Wszyscy prelegenci podkreślali znaczącą rolę Konwencji i konieczność jej pełnego wdrażania do państwowych porządków prawnych. Zwracano uwagę przede wszystkim na zmianę sposobu myślenia o prawach osób z niepełnosprawnościami, do czego zobowiązuje Konwencja. Najistotniejszą zmianą powinno być odejście od instytucji ubezwłasnowolnienia, które przekreśla całkowicie udział osób ubezwłasnowolnionych w życiu społecznym. W polskim prawie wciąż obowiązują przepisy dopuszczające ubezwłasnowolnienie zarówno całkowite, jak i częściowe. Osoba ubezwłasnowolniona nie może między innymi pozostawać w stosunku pracy, sporządzić testamentu czy zawrzeć związku małżeńskiego, nawet pomimo rozumienia i wyrażania chęci skorzystania z praw, które są elementarne i przysługujące osobom niebędącym osobami ubezwłasnowolnionymi. W ślad za założeniami wynikającymi z przepisów Konwencji należałoby zrewidować podejście do zagadnienia praw osób z niepełnosprawnościami w kierunku odejścia od zinstytucjonalizowanej, odgórnie przyjętej formy zastępczego wyrażania woli, w kierunku wspierającego, zindywidualizowanego podejścia. Podkreślano rolę wspólnoty lokalnej, w której funkcjonuje osoba dotknięta niepełnosprawnością, jako tej podstawowej, mającej na celu stworzenie środowiska odpowiadającego potrzebom takich osób. Postulowano odejście od formy zamkniętych ośrodków dla osób z niepełnoprawnościami na rzecz umieszczania takich osób w środowiskach spośród osób zdrowych, gdyż jedynie przebywanie wśród zdrowych zapewnia możliwie najpełniejszy stopień rozwoju.
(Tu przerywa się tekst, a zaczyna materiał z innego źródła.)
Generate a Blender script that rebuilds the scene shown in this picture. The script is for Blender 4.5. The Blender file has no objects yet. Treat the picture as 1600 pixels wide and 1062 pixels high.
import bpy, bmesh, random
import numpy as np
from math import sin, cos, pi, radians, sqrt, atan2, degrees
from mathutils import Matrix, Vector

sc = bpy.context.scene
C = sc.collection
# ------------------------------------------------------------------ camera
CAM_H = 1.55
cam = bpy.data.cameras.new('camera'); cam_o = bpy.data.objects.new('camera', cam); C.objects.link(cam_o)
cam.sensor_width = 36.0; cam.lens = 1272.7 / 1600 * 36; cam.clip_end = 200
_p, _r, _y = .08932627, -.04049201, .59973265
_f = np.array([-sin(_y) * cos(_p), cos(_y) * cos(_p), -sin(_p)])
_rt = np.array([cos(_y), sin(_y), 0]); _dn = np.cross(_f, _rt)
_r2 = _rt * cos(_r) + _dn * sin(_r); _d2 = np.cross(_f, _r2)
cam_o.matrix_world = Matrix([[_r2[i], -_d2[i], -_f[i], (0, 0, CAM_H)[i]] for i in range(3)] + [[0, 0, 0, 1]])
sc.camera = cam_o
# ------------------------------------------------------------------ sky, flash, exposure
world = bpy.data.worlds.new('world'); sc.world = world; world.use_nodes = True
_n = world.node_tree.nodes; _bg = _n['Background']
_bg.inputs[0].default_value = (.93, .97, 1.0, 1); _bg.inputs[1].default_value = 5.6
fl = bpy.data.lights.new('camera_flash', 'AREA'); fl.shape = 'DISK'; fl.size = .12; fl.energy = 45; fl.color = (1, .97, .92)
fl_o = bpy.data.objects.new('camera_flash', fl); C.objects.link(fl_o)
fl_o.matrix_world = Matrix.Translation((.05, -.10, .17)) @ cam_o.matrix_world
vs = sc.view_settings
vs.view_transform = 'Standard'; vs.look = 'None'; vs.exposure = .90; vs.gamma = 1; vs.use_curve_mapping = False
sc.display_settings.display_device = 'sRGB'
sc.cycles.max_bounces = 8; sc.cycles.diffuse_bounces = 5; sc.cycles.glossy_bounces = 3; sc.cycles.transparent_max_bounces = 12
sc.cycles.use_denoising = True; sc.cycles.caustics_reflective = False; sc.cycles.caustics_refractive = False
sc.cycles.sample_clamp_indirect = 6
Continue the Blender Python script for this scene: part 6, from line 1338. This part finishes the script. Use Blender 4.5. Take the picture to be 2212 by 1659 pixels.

W czasie Konferencji zwracano ponadto uwagę na potrzebę edukacji praktyków zajmujących się postępowaniami z udziałem osób z niepełnosprawnościami, w szczególności policjantów, prokuratorów, sędziów. Poznanie psychologicznych mechanizmów zachowania osób z niepełnosprawnościami jest kluczowe dla prawidłowego porozumienia się z takimi osobami, stworzenie im poczucia bezpieczeństwa i przyjaznej przestrzeni. Jest to podstawą dla skutecznego przesłuchania. Częstym problemem podczas przesłuchań osób z niepełnosprawnościami jest brak właściwego porozumienia się osoby przesłuchującej z przesłuchiwanym niepełnosprawnym. Sposób porozumienia powinien być dostosowany do sposobu komunikowania się przez taką osobę. Stąd też ważne jest każdorazowe włączanie psychologa do udziału w przesłuchaniu. Często osoby dotknięte niepełnosprawnością ze stresu i potrzeby szybkiego zakończenia czynności, żeby znaleźć się już w bezpiecznej dla nich przestrzeni, nie są władne odpowiedzieć na zadawane pytania, nie rozumieją bowiem tych pytań, których forma nie uwzględnia poziomu percepcji ich adresata, a one, z poczucia wstydu, chęci dostosowania się do rozmówcy, pomocy, potrzeby zamaskowania swojej ułomności itp., będą starały się przytakiwać osobie przesłuchującej, tworząc niezgodny z prawdą stan faktyczny. Może to prowadzić do przyznania się do czynów, których nie popełniły albo wskazywania na okoliczności, które nie miały miejsca. Oczywiście edukacja i znajomość technik odpowiedniego sposobu przesłuchania, dostosowanie sposobu komunikacji do osoby przesłuchiwanej, bliska obecność kogoś z rodziny czy też innej osoby zaufania, udział psychologa, stworzenie środowiska czy atmosfery przyjaznej i dającej poczucie bezpieczeństwa osobie z niepełnosprawnością są czynnikami, które pozwalają na skuteczne przesłuchanie, mogące stanowić pełnowartościowy dowód w sprawie.
Poszanowanie praw osób z niepełnosprawnościami wymaga przede wszystkim zmiany w sposobie postrzegania sposobu funkcjonowania tych osób w społeczeństwie. Rzecznik Praw Obywatelskich od lat postuluje odejście od instytucji ubezwłasnowolnienia szczegółowo argumentując, dlaczego instytucja ta winna być zniesiona. Pamiętać trzeba przede wszystkim o człowieku, który ze swoją niepełnosprawnością stara się odnaleźć i funkcjonować w społeczeństwie. Zachęcam do poczytania Konwencji i skonfrontowania jej przepisów z naszą rzeczywistością. Zdaje się, że mamy jeszcze sporo do zrobienia.